His work looks at relationships between nature and technology; how nature is mediated by technology and science on one hand and art on the other.

Nelson has deployed a huge range of materials, techniques and ideas in his oeuvre. Much of his work looks at the forms, systems and structures of nature, as described and represented by science. The branching of a tree, the root directory of a website or the infinitely intricate tracery of the lungs or vascular system of the human body form a set of important metaphors in his work. They are seen as structurally and conceptually analogous.

[edit] Ornamental Minimalism

His current project, loosely titled Ornamental Minimalism [1] articulates an interest in the representation of organic form in art and science. This body of work looks at human attempts to define and order nature, and how our position in relation to the natural world has evolved according to the fashions of scientific and artistic enquiry. Much of this work explores a boundary between pure abstraction and ornamentation (modernism and historicism). Both of these opposed systems are seen as forms of abstraction, one against the natural world and the other informed by it.

[edit] Wall zip

Wall zip (for Brancusi and Barnett Newman) is a key work in this project. It references the high-minded seriousness of Barnett Newman’s zip paintings. His zip motif suggests a mystical reality underlying our own that is normally obscured. Wall zip is an ornament-encrusted zip, a wrinkle in space that deforms the wall and, by extension, the building.

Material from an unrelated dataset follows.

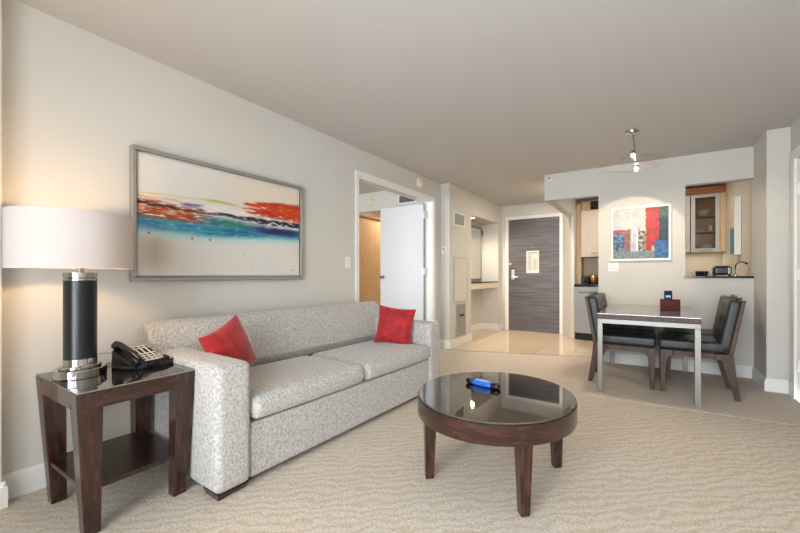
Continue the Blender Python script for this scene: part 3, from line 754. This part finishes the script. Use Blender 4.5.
# telephone
t = thing('telephone', 'black desk telephone with white key panel on the side table', 'telephone', (-2.235, .795, ZT), math.radians(104))
bm_ = MB().prism_y([(-.0, 0), (0, 0)], 0, 0) if False else MB()
bm_.hexa([(-.10, -.09, .004), (.10, -.09, .004), (.10, .09, .004), (-.10, .09, .004)], [(-.10, -.085, .022), (.10, -.085, .022), (.10, .085, .105), (-.10, .085, .105)])
bm_.build('base', M['black'], t, bevel=.008)
tilt = math.atan2(.083, .17)
zc = .0645
kp = MB().obox((.035, .0, zc+.002), (.125, .165, .004), (tilt, 0, 0)); kp.build('key_panel', M['paper'], t, bevel=.002)
for i in range(4):
    xk = -.010+.030*i
    for yy, dx, dy in ((.062, .020, .010), (.022, .016, .046), (-.022, .018, .010), (-.044, .018, .010), (-.066, .018, .008)):
        MB().obox((xk, yy*math.cos(tilt), zc+.002+yy*math.sin(tilt)+.003), (dx, dy, .006), (tilt, 0, 0)).build('key', M['black'] if dy > .02 else M['cord'], t, bevel=.001)
hs = MB()
hs.tube([(-.066, -.100, .048), (-.066, -.06, .072), (-.066, 0, .105), (-.066, .06, .131), (-.066, .100, .138)], .017, 12)
hs.soft((-.066, -.090, .040), (.052, .048, .032), bulge=(.1, .1, .1), rot=(tilt, 0, 0), r=.01).soft((-.066, .084, .122), (.052, .048, .032), bulge=(.1, .1, .1), rot=(tilt, 0, 0), r=.01)
hs.build('handset', M['black_gloss'], t)
cpts = []
path = [(-.066, -.12, .03), (-.05, -.135, .016), (.0, -.155, .015), (.06, -.15, .015), (.12, -.13, .015), (.145, -.08, .015), (.14, -.03, .015), (.12, -.05, .03), (.10, -.105, .03), (.05, -.12, .028), (-.01, -.125, .026), (-.06, -.15, .015), (-.11, -.13, .015), (-.125, -.06, .015), (-.12, .04, .015)]
def bez(P, tt):
    n_ = len(P)-1; f_ = tt*n_; i = min(int(f_), n_-1); g_ = f_-i
    return Vector(P[i])*(1-g_)+Vector(P[i+1])*g_
NN = 700
for q in range(NN+1):
    s = q/NN; c_ = bez(path, s); tg = (bez(path, min(1, s+.02))-bez(path, max(0, s-.02))).normalized()
    sd = tg.cross(Vector((0, 0, 1))).normalized(); up = Vector((0, 0, 1)); a = s*2*PI*70
    cpts.append(c_+sd*.0105*math.cos(a)+up*.0105*math.sin(a))
MB().tube(cpts, .003, 5).build('coiled_cord', M['black'], t)
MB().tube([(.09, .088, .03), (.13, .12, .035), (.15, .17, .05), (.12, .22, .047), (.02, .33, .046), (-.1, .45, .046)], .002, 6).build('line_cord', M['cord'], t)

t.scale = (.86, .86, .86)
# ------------------------------------------------------------------ coffee table
T = thing('coffee_table', 'round dark wood coffee table with glossy glass top on the carpet', 'table', (-.715, 1.965, 0))
R_ = .43; ZC = .444
MB().lathe([(0, ZC-.010), (R_-.006, ZC-.010), (R_-.004, ZC-.002), (R_-.008, ZC), (0, ZC)], n=96).build('glass_top', M['dark_glass'], T, smooth=False)
MB().lathe([(R_-.04, ZC-.105), (R_-.002, ZC-.105), (R_, ZC-.10), (R_, ZC-.014), (R_-.004, ZC-.0105), (R_-.04, ZC-.0105)], n=96, closed=True).build('rim', M['wood_h'], T, angle=30)
MB().lathe([(0, ZC-.03), (R_-.041, ZC-.03), (R_-.041, ZC-.0105), (0, ZC-.0105)], n=64).build('top_board', M['wood_h'], T, angle=30)
for px, py in ((-.995, 1.712), (-.470, 1.672), (-.402, 2.245), (-.965, 2.25)):
    v = Vector(((px+.715)*KX, (py-1.965)*KY, 0)); aa = math.atan2(v.y, v.x)
    rr = R_-.050
    c0 = Vector((math.cos(aa), math.sin(aa), 0))
    tn = Vector((-c0.y, c0.x, 0))
    def Q(cen, w, z):
        return [tuple(cen+tn*sx*w+c0*sy*w+Vector((0, 0, z))) for sx, sy in ((-1, -1), (1, -1), (1, 1), (-1, 1))]
    MB().hexa(Q(c0*(rr-.010), .022, 0), Q(c0*(rr-.016), .036, ZC-.032)).build('leg', M['wood'], T, bevel=.003)
t = thing('remote_control', 'bright blue remote control with black ends on the coffee table', 'remote control', (-.81, 2.03, ZC), math.radians(-9))
MB().soft((0, 0, .016), (.125, .045, .028), bulge=(.02, .06, .1), r=.01).build('body', M['blue'], t)
MB().soft((-.085, 0, .017), (.048, .048, .031), bulge=(.1, .05, .06), r=.012).build('end_cap', M['black'], t)
MB().soft((.085, 0, .017), (.048, .046, .031), bulge=(.1, .05, .06), r=.012).build('end_cap', M['black'], t)
MB().box(-.05, .045, -.014, .014, .0305, .033).build('keypad', M['blue_light'], t, bevel=.001)

# ------------------------------------------------------------------ dining table
DX0, DX1, DY0, DY1, DZ = -.41, .352, 3.885, 5.225, .735
T = thing('dining_table', 'rectangular dining table with glass top and chrome legs against the wall', 'table', ((DX0+DX1)/2, (DY0+DY1)/2, 0))
hx, hy = (DX1-DX0)/2*KX, (DY1-DY0)/2*KY
MB().box(-hx, hx, -hy, hy, DZ-.006, DZ).build('glass_top', M['table_glass'], T, smooth=False)
MB().box(-hx, hx, -hy, hy, DZ-.050, DZ-.009).build('top_board', M['chair_wood'], T, bevel=.003)
f = MB(); q = .045
f.box(-hx+.002, hx-.002, -hy+.002, -hy+q, DZ-.092, DZ-.051).box(-hx+.002, hx-.002, hy-q, hy-.002, DZ-.092, DZ-.051)
f.box(-hx+.002, -hx+q, -hy+q, hy-q, DZ-.092, DZ-.051).box(hx-q, hx-.002, -hy+q, hy-q, DZ-.092, DZ-.051)
f.build('frame', M['steel'], T, bevel=.002)
for sx in (-1, 1):
    for sy in (-1, 1):
        xa, ya = sx*(hx-.002), sy*(hy-.002)
        MB().box(min(xa, xa-sx*.043), max(xa, xa-sx*.043), min(ya, ya-sy*.043), max(ya, ya-sy*.043), .002, DZ-.0925).build('leg', M['steel'], T, bevel=.002)
# box and card on the table
t = thing('caddy_box', 'dark red wooden box on the dining table', 'box', (.165, 4.53, DZ))
b = MB(); w_, d_, h_ = .084, .05, .115
b.box(-w_, w_, -d_, d_, 0, .01).box(-w_, w_, -d_, -d_+.01, .01, h_).box(-w_, w_, d_-.01, d_, .01, h_).box(-w_, -w_+.01, -d_+.01, d_-.01, .01, h_).box(w_-.01, w_, -d_+.01, d_-.01, .01, h_)
b.build('body', M['box'], t, bevel=.002)
MB().box(-w_+.012, w_-.012, -.006, .006, .01, h_-.01).build('divider', M['box'], t, smooth=False)
t = thing('table_card', 'small navy blue card standing in the red box on dining table', 'card', (.15, 4.505, DZ+.0105))
MB().obox((0, 0, .097), (.068, .004, .19), (math.radians(-6), 0, 0)).build('card', M['card'], t, smooth=False)
MB().obox((0, -.0022, .135), (.04, .003, .022), (math.radians(-6), 0, 0)).build('printed_panel', M['blue_light'], t, smooth=False)

# ------------------------------------------------------------------ dining chairs
# local: seat front at x=0, back at +x, centred on y, standing on z=0
def make_chair(label, loc, rz):
    t = thing('dining_chair', label, 'chair', loc, rz, 'leather dining chairs around the table')
    W = .225; th = .032
    for s in (-1, 1):
        ya, yb = (s*W, s*(W-th)) if s > 0 else (s*(W-th), s*W)
        y_lo, y_hi = min(ya, yb), max(ya, yb)
        # front leg
        MB().prism_y([(.0, .395), (.0, .30), (.004, 0), (.038, 0), (.05, .28), (.07, .33), (.10, .345), (.10, .395)], y_lo, y_hi).build('leg', M['chair_wood'], t, bevel=.004)
        # rear leg
        MB().prism_y([(.40, .395), (.40, .345), (.445, .335), (.535, 0), (.575, 0), (.545, .20), (.525, .395)], y_lo, y_hi).build('leg', M['chair_wood'], t, bevel=.004)
        # back stile
        MB().prism_y([(.492, .397), (.525, .397), (.606, .872), (.578, .872)], y_lo, y_hi).build('back_stile', M['chair_wood'], t, bevel=.004)
        MB().box(.101, .399, y_lo, y_hi, .345, .394).build('seat_rail', M['chair_wood'], t, bevel=.003)
    MB().box(.01, .04, -W+th+.001, W-th-.001, .345, .394).build('seat_rail', M['chair_wood'], t, bevel=.003)
    MB().box(.45, .48, -W+th+.001, W-th-.001, .345, .394).build('seat_rail', M['chair_wood'], t, bevel=.003)
    st = MB().soft((.235, 0, .447), (.49, .452, .098), bulge=(.01, .01, .12), n=14, r=.028)
    for v in st.bm.verts:                     # tufted seat: pulled in at six buttons
        if v.co.z > .46:
            for bx in (.13, .30):
                for by in (-.12, 0, .12):
                    dd = math.hypot(v.co.x-bx, v.co.y-by); v.co.z -= .02*math.exp(-(dd/.035)**2)
    st.build('seat', M['leather'], t, angle=80)
    bk = MB().soft((0, 0, 0), (.088, .452, .45), bulge=(.16, .0, .02), n=14, r=.028)
    rot = Matrix.Translation((.503, 0, .648)) @ Matrix.Rotation(math.radians(9.8), 4, 'Y')
    for v in bk.bm.verts:
        if v.co.x < -.03:
            for bz in (-.10, .03, .14):
                for by in (-.12, 0, .12):
                    dd = math.hypot(v.co.z-bz, v.co.y-by); v.co.x += .022*math.exp(-(dd/.035)**2)
    bk.bm.transform(rot); bk.build('backrest', M['leather'], t, angle=80)
    MB().tube([(.580, -.12, .865), (.580, -.12, .884), (.580, .12, .884), (.580, .12, .865)], .007, 10).build('handle', M['steel'], t)
    MB().obox((.560, 0, .675), (.006, .38, .38), (0, math.radians(9.8), 0)).build('back_panel', M['chair_wood'], t, bevel=.002)
    return fit(t, 1.03, .98)
c0 = make_chair('black leather dining chair at the near left side of the table', (.04, 4.435, .002), PI)
dup(c0, (.078, 4.435, .002), 0, 'black leather dining chair at the near right side of the table')
dup(c0, (.03, 4.955, .002), PI, 'black leather dining chair at the left by the wall, behind another chair')
dup(c0, (.135, 4.965, .002), 0, 'black leather dining chair at the right by the wall, behind another chair')

# ------------------------------------------------------------------ pendant above the dining table
t = thing('ceiling_light', 'chrome ceiling light with two lit bulbs and clear glass dish', 'light', (-.14, 4.08, H))
MB().lathe([(0, 0), (.055, 0), (.06, -.006), (.055, -.022), (.02, -.03), (0, -.03)][::-1], n=36).build('canopy', M['chrome'], t)
MB().cyl((.008, 0, -.03), (.034, 0, -.34), .006, n=12).build('stem', M['chrome'], t)
for (bx, bz) in ((.008, -.232), (.036, -.365)):
    MB().cyl((bx, 0, bz+.018), (bx, 0, bz+.05), .02, .014, n=20).build('socket', M['steel'], t)
    b = MB().lathe([(0, -.02), (.012, -.017), (.018, -.004), (.016, .010), (.010, .018), (0, .018)], c=(bx, 0, bz), n=20); b.build('bulb', M['bulb'], t)
d = MB().lathe([(.045, -.335), (.12, -.340), (.20, -.333), (.26, -.318), (.285, -.30), (.286, -.304), (.262, -.322), (.20, -.337), (.12, -.344), (.045, -.339)], n=56, closed=True)
d.build('glass_dish', M['glass'], t, angle=60)

# ------------------------------------------------------------------ light
def lamp(name, kind, loc, energy, color, **kw):
    l = bpy.data.lights.new(name, kind); l.energy = energy; l.color = color
    for k_, v_ in kw.items(): setattr(l, k_, v_)
    o = bpy.data.objects.new(name, l); COL.objects.link(o); o.location = W3(loc); return o
WARM = (1, .72, .42)
lamp('table_lamp_light', 'POINT', (lx, ly, ZT+.645), 22, (1, .64, .34), shadow_soft_size=.04)
lamp('dining_bulb_light', 'SPOT', (-.132, 4.08, H-.262), 42, (1, .80, .58), spot_size=math.radians(172), spot_blend=.35, shadow_soft_size=.02)
s = lamp('dining_spot_light', 'SPOT', (-.10, 4.10, H-.34), 45, (1, .80, .56), spot_size=math.radians(56), spot_blend=.12, shadow_soft_size=.012)
s.rotation_euler = Vector((-.08, 1, -.60)).to_track_quat('-Z', 'Y').to_euler()
s = lamp('niche_light', 'SPOT', (-2.58, 5.95, 2.085), 110, (1, .86, .68), spot_size=math.radians(168), spot_blend=.6, shadow_soft_size=.04)
lamp('hall_light', 'AREA', (-1.28, 6.10, H-.012), 24, (1, .84, .64), size=.12)
lamp('kitchen_light', 'AREA', (-.1, 6.3, H-.01), 15, (1, .93, .84), size=.5)
o = lamp('added_backsplash_fill', 'AREA', (.45, 7.12, 1.425), 2.2, (1, .88, .68), shape='RECTANGLE', size=.8, size_y=.05)  # fill added below the glass cabinets to brighten the backsplash, no fixture there
lamp('bedroom_passage_light', 'AREA', (-3.95, 5.8, H-.01), 22, (1, .80, .58), size=.3)
for nm, loc, sx, sy in (('window_daylight', (-.25, -1.34, 1.24), 2.35, 2.2), ('bedroom_window_daylight', (-4.4, -1.34, 1.37), 2.4, 1.9)):
    o = lamp(nm, 'AREA', loc, 10, (1, 1, 1), shape='RECTANGLE', size=sx*KX, size_y=sy)
    o.rotation_euler = (PI/2, 0, 0); o.data.cycles.is_portal = True
W_ = bpy.data.worlds.new('World'); SC.world = W_; W_.use_nodes = True
bg = W_.node_tree.nodes['Background']; bg.inputs['Color'].default_value = (.87, .935, 1, 1); bg.inputs['Strength'].default_value = 14

# ------------------------------------------------------------------ camera
cam = bpy.data.cameras.new('Camera'); co = bpy.data.objects.new('Camera', cam); COL.objects.link(co)
cam.sensor_width = 36; cam.lens = 363.3/800*36; cam.shift_y = 8/800; cam.shift_x = -30/800; cam.clip_start = .02
co.location = (0, 0, 1.1); co.rotation_euler = (PI/2, 0, math.atan(220/363.3))
SC.camera = co
SC.view_settings.view_transform = 'Standard'; SC.view_settings.look = 'None'; SC.view_settings.gamma = 1
SC.view_settings.exposure = 0
SC.cycles.use_denoising = True
SC.cycles.max_bounces = 10; SC.cycles.diffuse_bounces = 6; SC.cycles.transparent_max_bounces = 16
SC.cycles.sample_clamp_indirect = 6
SC.cycles.caustics_reflective = False; SC.cycles.caustics_refractive = False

Wall zip expresses an implied architectonic lattice. It forms along a vertical line on the wall and grows out horizontally at 60 cm nodes. It is a crystalline ivy that left to its own devices would eventually engulf the wall. In Wall zip the ornament is the structure. Nelson's reworking of Barnett Newman’s zip in this highly ornamental way is a critique of the banality of purist abstraction and the tendency of such (masculine) abstraction to ignore more emotional, embodied (feminine) aspects of experience.

[edit] Dendrite

In Dendrite [2] a series of sculptures and computer based drawings from 2003, bitmap (digital) and vector line (analogue) imagery were combined into the same object. Digital images of winter trees shot in London were manipulated so that half of the tree pattern is digitised or pixellated and half is rendered more naturalistically as a vector drawing. It is a representation of a natural form via technology and asks: Is nature best represented as a series of quanta-like events and objects (bitmap) or as a more dynamic, fluid process (vector)?

[edit] Others

The relationship between art and architecture and art and landscape is another important aspect. Much of his commissioned work, for example, Pollinator Phenotype and Arborescence directly explores this relationship.

These works ask questions such as: how organic (natural) form is appropriated by art, science and design; how their visual codes and models of how the world works become fixed in public consciousness. This concern with the connection between the natural and the artificial manifested in a series of ecological installations in the 1990's including Landscope (The Machine in the Garden) [3]. Representations of nature and nature itself were combined in large scale works that suggest that nature creates art as much as art creates nature.